[Exercise description]:
Pictures stay out of the copy. Please reproduce only the lines between the one holding "Recreate this scene" and the one holding "random.seed(7)", inclusive.

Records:
•••••
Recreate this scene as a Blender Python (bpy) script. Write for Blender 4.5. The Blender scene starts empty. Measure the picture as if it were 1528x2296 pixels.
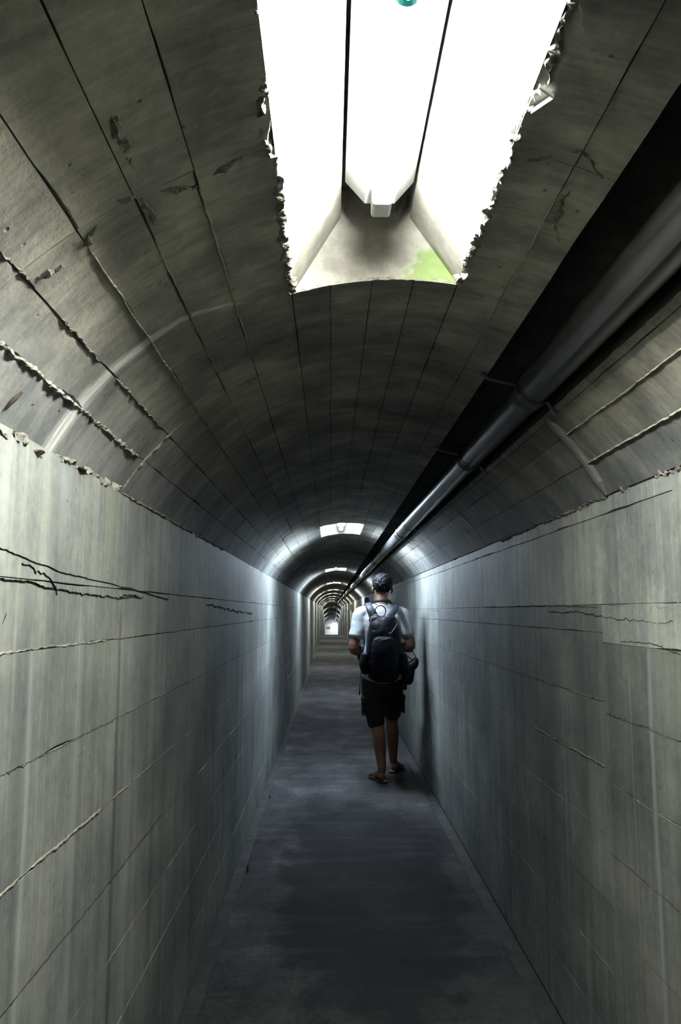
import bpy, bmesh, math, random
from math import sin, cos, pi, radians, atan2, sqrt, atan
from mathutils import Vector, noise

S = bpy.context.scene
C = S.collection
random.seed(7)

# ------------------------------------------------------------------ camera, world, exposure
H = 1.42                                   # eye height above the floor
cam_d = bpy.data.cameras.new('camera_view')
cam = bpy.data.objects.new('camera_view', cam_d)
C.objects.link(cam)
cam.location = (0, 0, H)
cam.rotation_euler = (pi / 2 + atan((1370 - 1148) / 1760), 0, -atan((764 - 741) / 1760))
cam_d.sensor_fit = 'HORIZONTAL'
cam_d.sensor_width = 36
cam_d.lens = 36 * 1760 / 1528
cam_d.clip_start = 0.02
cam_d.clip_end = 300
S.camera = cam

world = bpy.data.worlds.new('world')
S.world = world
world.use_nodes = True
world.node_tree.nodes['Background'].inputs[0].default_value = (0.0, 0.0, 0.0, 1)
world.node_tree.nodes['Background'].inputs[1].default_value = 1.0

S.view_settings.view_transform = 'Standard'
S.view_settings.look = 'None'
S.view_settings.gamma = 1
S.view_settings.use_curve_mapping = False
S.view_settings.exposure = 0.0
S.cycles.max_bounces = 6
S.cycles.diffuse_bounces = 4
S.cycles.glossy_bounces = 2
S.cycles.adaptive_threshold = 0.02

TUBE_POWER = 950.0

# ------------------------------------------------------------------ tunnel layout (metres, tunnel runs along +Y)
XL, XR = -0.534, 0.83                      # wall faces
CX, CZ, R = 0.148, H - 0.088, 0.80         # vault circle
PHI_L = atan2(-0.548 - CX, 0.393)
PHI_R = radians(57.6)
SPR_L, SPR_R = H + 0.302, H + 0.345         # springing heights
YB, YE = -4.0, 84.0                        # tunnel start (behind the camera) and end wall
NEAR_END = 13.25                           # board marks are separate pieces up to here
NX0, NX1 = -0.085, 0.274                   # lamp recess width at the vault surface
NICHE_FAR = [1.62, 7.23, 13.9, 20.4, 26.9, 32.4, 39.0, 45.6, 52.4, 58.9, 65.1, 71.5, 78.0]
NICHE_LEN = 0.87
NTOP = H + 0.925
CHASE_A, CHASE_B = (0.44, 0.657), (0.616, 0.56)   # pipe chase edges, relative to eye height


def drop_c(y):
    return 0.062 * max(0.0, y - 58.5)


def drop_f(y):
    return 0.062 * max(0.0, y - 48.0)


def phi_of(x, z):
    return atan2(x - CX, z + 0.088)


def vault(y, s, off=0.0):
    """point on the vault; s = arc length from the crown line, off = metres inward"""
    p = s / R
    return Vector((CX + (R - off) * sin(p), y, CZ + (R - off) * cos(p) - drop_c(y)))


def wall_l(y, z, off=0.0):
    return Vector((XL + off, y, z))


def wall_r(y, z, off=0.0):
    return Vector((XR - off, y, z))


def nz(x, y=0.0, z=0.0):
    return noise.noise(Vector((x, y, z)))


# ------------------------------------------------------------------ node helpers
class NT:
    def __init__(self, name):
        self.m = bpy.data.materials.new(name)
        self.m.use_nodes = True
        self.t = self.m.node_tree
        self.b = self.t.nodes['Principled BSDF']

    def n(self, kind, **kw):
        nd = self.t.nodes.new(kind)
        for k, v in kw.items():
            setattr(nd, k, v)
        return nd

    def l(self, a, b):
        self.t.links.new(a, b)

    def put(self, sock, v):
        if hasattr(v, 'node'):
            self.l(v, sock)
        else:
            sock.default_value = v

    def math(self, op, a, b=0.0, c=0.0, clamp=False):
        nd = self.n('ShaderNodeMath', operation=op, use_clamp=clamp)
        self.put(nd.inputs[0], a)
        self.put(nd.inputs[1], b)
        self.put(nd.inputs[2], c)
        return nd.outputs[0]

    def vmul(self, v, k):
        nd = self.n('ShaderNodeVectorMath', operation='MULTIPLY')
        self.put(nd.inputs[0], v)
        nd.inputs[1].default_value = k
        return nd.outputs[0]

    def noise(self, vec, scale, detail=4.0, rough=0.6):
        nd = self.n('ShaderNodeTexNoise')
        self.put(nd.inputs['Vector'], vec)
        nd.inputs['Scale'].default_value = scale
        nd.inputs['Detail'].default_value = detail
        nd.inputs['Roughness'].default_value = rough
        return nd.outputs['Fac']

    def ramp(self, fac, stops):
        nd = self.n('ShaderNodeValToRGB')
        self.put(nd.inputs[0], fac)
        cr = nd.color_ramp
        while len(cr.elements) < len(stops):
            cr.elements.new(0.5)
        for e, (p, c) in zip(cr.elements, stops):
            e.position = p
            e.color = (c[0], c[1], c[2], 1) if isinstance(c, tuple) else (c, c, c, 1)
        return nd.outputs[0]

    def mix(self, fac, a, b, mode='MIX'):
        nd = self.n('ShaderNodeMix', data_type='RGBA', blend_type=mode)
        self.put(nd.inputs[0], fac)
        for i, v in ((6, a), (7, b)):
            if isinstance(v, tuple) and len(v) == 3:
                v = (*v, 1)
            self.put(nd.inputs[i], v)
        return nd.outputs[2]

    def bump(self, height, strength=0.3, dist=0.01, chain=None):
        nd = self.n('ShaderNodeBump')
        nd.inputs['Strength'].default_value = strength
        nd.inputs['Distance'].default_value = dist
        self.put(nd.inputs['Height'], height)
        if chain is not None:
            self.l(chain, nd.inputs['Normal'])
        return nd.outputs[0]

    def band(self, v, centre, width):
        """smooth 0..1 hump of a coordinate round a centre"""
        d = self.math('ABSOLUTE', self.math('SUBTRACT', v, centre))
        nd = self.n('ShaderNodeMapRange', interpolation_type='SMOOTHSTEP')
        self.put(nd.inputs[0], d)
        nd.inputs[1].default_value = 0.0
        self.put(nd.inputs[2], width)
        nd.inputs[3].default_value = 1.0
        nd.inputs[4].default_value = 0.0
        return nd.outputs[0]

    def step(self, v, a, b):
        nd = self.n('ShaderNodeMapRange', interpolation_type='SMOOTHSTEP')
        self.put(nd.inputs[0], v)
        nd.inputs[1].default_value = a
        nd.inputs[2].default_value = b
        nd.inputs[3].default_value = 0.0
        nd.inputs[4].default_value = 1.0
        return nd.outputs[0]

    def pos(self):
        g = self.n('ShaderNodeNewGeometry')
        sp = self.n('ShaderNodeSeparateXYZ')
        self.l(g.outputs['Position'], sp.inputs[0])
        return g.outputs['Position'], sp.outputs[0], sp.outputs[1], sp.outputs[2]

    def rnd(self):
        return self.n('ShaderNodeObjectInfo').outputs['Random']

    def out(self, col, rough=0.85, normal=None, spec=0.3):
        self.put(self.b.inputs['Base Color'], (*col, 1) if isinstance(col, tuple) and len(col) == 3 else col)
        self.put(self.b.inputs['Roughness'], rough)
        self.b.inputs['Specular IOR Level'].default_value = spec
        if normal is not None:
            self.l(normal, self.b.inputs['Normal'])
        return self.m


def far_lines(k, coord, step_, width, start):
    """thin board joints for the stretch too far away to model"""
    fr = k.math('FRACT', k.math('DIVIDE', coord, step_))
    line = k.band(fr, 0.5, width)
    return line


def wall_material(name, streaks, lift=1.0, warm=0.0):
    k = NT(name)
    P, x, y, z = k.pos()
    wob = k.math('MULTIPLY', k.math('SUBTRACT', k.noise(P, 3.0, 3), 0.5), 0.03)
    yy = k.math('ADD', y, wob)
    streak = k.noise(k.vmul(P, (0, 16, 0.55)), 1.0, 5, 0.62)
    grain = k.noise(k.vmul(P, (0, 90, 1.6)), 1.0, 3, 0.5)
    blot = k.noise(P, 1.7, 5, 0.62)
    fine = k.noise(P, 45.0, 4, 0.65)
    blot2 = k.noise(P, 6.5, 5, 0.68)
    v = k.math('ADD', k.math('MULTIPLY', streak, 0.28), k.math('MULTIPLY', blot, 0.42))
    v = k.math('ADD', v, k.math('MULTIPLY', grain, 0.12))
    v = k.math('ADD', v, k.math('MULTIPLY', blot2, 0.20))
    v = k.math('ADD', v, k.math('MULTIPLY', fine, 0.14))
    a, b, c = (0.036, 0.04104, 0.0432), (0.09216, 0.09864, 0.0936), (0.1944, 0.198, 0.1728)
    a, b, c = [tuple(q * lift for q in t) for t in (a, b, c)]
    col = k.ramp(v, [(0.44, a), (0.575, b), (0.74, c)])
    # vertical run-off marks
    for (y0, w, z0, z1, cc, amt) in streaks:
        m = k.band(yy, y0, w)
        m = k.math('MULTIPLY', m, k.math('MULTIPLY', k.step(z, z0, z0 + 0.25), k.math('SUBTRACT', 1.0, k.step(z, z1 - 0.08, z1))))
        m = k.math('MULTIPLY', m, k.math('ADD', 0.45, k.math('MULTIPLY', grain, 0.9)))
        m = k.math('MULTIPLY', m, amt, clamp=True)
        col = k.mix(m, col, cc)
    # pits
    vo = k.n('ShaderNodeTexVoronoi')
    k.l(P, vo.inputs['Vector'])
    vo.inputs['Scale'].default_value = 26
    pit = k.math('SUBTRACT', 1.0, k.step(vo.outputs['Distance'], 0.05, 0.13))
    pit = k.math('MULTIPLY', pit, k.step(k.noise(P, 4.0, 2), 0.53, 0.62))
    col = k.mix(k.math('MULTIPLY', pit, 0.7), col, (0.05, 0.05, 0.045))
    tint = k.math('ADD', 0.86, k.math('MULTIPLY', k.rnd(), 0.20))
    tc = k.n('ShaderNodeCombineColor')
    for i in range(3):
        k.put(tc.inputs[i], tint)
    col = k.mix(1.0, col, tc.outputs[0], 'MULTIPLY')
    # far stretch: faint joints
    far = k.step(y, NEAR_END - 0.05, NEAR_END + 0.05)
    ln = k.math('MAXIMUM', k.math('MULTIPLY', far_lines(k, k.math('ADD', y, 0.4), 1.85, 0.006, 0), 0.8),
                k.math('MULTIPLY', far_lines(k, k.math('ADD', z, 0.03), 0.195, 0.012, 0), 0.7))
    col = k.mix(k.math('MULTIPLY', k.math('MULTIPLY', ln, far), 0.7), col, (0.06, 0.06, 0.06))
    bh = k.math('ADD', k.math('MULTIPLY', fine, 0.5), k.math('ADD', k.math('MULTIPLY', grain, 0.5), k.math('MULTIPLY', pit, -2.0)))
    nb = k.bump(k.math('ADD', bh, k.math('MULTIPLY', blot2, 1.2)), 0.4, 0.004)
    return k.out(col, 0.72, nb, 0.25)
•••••
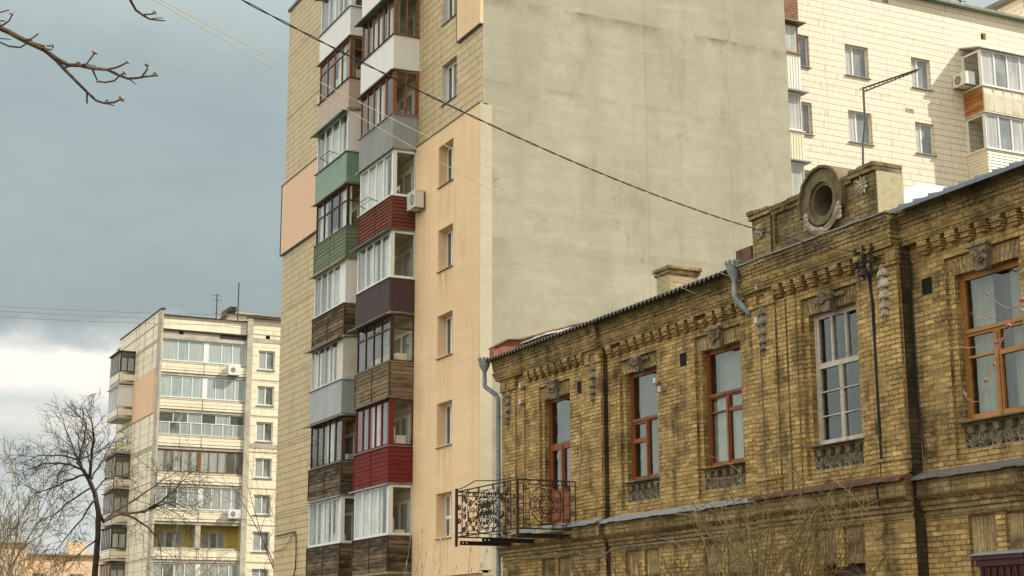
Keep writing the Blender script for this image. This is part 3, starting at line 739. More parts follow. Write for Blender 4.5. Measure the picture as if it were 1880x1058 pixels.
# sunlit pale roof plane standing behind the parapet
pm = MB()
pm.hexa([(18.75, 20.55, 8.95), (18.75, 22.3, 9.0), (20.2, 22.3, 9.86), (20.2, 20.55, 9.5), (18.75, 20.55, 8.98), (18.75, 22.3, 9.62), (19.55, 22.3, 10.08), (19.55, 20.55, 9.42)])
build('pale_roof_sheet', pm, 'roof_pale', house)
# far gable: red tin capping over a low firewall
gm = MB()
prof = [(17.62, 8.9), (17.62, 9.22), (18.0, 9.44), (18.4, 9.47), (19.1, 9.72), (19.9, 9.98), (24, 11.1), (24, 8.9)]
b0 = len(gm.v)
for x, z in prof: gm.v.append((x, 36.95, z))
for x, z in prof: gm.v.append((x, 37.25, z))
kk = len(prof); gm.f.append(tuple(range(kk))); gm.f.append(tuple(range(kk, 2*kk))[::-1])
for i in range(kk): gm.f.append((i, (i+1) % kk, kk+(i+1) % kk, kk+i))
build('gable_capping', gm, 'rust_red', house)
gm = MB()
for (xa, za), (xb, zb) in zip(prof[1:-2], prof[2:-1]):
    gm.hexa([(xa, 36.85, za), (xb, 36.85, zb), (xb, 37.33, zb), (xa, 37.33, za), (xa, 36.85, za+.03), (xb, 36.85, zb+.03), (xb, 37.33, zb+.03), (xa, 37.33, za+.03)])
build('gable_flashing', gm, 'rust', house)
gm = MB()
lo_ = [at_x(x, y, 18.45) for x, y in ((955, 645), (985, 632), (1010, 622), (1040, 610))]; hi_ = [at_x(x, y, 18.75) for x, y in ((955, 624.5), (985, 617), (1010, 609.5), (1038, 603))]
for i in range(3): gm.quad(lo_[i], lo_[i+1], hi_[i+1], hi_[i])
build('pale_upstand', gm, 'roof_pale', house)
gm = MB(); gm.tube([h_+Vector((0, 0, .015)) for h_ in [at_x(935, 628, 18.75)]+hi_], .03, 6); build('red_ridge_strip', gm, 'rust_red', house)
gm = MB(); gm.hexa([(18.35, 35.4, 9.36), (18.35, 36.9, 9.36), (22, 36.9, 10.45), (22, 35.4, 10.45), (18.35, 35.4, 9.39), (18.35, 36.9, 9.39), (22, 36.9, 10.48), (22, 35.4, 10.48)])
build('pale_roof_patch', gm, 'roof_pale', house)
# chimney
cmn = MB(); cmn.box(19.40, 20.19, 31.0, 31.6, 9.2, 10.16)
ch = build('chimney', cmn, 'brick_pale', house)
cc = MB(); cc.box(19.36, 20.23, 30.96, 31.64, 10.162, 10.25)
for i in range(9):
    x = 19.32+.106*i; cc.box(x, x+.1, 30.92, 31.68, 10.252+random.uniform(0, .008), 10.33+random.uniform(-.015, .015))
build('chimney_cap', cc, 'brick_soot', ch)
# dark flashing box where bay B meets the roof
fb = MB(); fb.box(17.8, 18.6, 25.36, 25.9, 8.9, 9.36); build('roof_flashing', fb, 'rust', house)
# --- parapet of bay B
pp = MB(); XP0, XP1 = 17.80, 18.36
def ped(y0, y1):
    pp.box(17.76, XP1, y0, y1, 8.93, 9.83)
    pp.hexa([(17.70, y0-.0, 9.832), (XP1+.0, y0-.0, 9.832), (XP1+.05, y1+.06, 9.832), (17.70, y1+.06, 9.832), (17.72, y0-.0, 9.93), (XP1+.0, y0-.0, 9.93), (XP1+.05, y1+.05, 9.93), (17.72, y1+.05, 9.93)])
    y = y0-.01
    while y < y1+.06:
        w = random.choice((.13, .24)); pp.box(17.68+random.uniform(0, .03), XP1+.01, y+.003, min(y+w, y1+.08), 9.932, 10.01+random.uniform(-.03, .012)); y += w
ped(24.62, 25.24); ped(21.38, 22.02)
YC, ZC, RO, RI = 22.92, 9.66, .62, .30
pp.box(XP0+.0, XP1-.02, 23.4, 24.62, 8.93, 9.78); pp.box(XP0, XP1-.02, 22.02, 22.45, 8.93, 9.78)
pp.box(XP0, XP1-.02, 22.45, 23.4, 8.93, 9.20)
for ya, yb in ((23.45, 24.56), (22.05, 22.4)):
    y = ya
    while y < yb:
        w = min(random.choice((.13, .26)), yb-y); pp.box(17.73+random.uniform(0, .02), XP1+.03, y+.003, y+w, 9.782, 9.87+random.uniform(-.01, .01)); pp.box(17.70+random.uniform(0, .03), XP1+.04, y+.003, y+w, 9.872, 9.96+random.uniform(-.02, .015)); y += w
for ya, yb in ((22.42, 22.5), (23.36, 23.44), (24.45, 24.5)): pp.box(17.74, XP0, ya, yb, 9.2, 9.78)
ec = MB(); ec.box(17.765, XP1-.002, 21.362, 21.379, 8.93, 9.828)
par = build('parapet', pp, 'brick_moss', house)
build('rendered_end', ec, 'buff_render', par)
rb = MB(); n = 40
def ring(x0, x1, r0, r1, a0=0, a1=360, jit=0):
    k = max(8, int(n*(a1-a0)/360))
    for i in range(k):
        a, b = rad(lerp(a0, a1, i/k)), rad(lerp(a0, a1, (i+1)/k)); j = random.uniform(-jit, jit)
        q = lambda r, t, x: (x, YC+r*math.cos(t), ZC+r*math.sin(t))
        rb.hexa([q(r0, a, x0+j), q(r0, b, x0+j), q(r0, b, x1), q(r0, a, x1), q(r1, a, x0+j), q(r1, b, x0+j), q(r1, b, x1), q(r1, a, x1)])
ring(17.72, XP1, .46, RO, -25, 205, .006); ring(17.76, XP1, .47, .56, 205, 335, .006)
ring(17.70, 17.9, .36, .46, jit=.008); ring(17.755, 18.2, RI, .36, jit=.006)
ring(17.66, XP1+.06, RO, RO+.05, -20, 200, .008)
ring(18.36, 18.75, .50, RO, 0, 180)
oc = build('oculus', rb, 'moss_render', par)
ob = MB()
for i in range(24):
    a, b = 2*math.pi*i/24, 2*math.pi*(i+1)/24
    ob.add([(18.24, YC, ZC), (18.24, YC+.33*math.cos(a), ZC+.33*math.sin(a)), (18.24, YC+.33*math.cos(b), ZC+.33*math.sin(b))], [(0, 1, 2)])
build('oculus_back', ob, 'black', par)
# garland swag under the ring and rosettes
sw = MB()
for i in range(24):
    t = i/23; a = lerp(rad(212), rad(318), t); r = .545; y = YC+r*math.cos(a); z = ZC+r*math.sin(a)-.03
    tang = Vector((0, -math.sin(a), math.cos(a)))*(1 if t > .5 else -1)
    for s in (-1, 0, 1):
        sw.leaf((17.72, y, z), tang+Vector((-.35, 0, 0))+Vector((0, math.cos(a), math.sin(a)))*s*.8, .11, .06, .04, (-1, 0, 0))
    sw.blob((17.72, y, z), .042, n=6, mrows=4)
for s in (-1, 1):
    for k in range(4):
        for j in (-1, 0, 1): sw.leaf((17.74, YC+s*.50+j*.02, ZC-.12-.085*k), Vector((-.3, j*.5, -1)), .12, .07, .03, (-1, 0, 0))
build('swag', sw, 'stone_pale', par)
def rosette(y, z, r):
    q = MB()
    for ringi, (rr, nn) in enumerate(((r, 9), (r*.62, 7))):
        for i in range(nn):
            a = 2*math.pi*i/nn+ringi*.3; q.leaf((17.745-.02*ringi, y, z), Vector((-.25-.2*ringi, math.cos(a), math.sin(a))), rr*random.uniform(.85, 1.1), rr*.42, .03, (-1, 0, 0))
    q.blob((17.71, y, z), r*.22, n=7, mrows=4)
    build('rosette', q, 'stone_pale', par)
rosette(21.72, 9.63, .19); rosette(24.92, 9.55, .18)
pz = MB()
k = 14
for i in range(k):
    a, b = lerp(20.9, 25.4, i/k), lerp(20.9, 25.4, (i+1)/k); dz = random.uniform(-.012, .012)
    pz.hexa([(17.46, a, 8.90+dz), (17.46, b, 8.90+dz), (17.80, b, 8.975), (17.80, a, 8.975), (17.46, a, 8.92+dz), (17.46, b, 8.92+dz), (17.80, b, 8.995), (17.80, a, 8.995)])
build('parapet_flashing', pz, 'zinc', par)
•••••
[Response]:
Recreate this scene as a Blender Python (bpy) script. Write for Blender 4.5. The Blender scene starts empty. Measure the picture as if it were 1528x2296 pixels.
import bpy, bmesh, math, random
from math import sin, cos, pi, radians, atan2, sqrt, atan
from mathutils import Vector, noise

S = bpy.context.scene
C = S.collection
random.seed(7)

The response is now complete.